La piccola statua di Maria, risalente al XVII secolo, vede la Vergine Madre, il più bello degli ossimori, poggiata su una nuvoletta, dalla quale in passato comparivano le testoline dei cherubini che, dopo un restauro, non sono più visibili.

La Madonna ha il piede sinistro che calpesta la falce di luna, a indicare il suo essere “sovrana” sulla storia, lo sguardo rivolto al cielo, le mani in preghiera, la veste, internamente celeste ed esternamente giallo oro, simbolo della luce di Cristo.

A Marunnuzza ru Triunfu è portata in processione su un piccolo fercolo, che la fa essere della stessa altezza dei portatori e dei devoti, e durante i festeggiamenti, che iniziano la sera del sabato successivo all’8 dicembre, si veglia fino alle 4 del mattino quando, dalla chiesa di San Francesco d’Assisi, nesci a Marunnuzza.

La vara è preceduta da una fiaccolata di busuna, torcia tradizionale formata da un mazzo di busi, e lungo il tragitto fasci di legna accatastati, prevalentemente di ulivo, vengono accesi al “Suo” passaggio, dando luogo alle cosiddette “vampe“.

Grazie alle marce allegre, suonate dalla banda musicale di Ciminna, i portatori compiono movimenti sussultori, oscillatori e, nelle soste obbligate, la prima e l’ultima davanti la chiesa dove si innalzano preghiere alla Madonna, emettono un suono onomatopeico di campanella (nichi, nichi, ni).

In passato ci si fermava, oltre che agli incroci delle strade, in prossimità della vampe e, anche, davanti ai macellai, che offrivano salsiccia. Ancora oggi è usanza che, di tanto in tanto, vengano fatte volare i “balluna“, piccole mongolfiere di carta velina, e che la processione si concluda alle prime luci dell’alba.

Alcune di queste belle tradizioni: busuna, vampe, balluna, il canto “Triunfu” e le “Litanie Lauretane”, che erano cadute in disuso, sono state riprese da un gruppo di giovani volontari #chiddirutriunfu.

'NfriulataMa cos’è la ‘Nfriulata?

E’ una focaccia di pane di semola rimacinata, farcita di carne tritata di maiale, polpa di pomodoro, cipolla, spezie e aromi, con varianti legate a tradizioni familiari.

Riguardo l’etimologia della parola tantissime sono le ipotesi: la prima legherebbe il ciminnese ‘nfriulata e infriulata alla variante di ‘mbriulata, perché nelle zone del nisseno e dell’agrigentino la “f” palermitana si trasforma nella “b”; la seconda, invece, più fantasiosa, la vorrebbe originaria dal greco embryon ma, se così fosse, dovrebbe chiamarsi ‘mbriunata e non ‘mbriulata e non si comprenderebbe il  “lata” della seconda parte del termine.

La terza, invece, spiegando l’arcano precedente, la farebbe derivare dal latino “infra”, nel mezzo, e “lata”, nascosta, con riferimento alla carne celata dentro la pasta del pane; la quarta ipotesi ci indirizza, nuovamente, al termine ciminnese legandolo, questa volta, a sfriulari e al suo participio passato “sfriulato“, macinato, ridotto in briciole.
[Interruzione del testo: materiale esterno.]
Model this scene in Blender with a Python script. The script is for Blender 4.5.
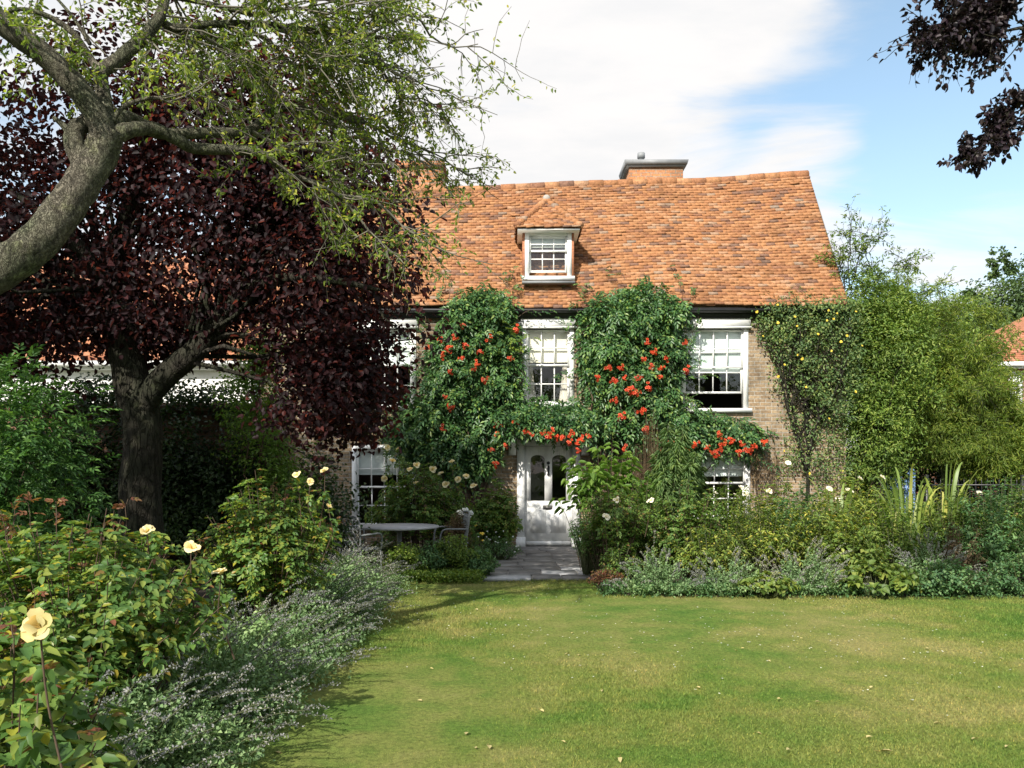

D’altronde, pensandoci bene, nel nord Italia esiste il verbo sfregolare, attestato da Ippolito Nievo, che, derivando dal verbo latino “fricare“, a sua volta da “friare”, vuol dire tritare.

Questo racconto, in cui è centrale l’etimologia, un giardino incantato per la vostra Patti Holmes, continua mostrandoci come, mentre sfriulari significa “sminuzzare verso l’esterno” in modo da essere visibile a tutti, (la “s“, d’altronde, deriva dal latino “ex” che vuol dire “fuori“), il suo opposto ‘nfriulare, e il suo participio passato ‘nfriulato e il femminile ‘nfriulata, invece, dal “mettere dentro la carne macinata”, come suggerisce la preposizione ‘n, in, dentro.

Si può supporre, infine, che in passato sia esistito un sostantivo “friulu“, dal latino “friculum“, briciola, pezzettino, da cui deriverebbe l’aggettivo friabile, nel senso di “facile da sbriciolare“.

Oltrepassando i confini siculi, non per niente mi chiamo Holmes, ecco la scoperta che qualcosa di simile alla ‘nfriulata è il “corntish pasty” che, preparato in Cornovaglia, un tempo era mangiato dai minatori che lo tenevano tra pollice e indice per buttare, poi, l’ultimo boccone che si era sporcato di carbone.

Buona ‘Nfriulata nella magica atmosfera di Ciminna.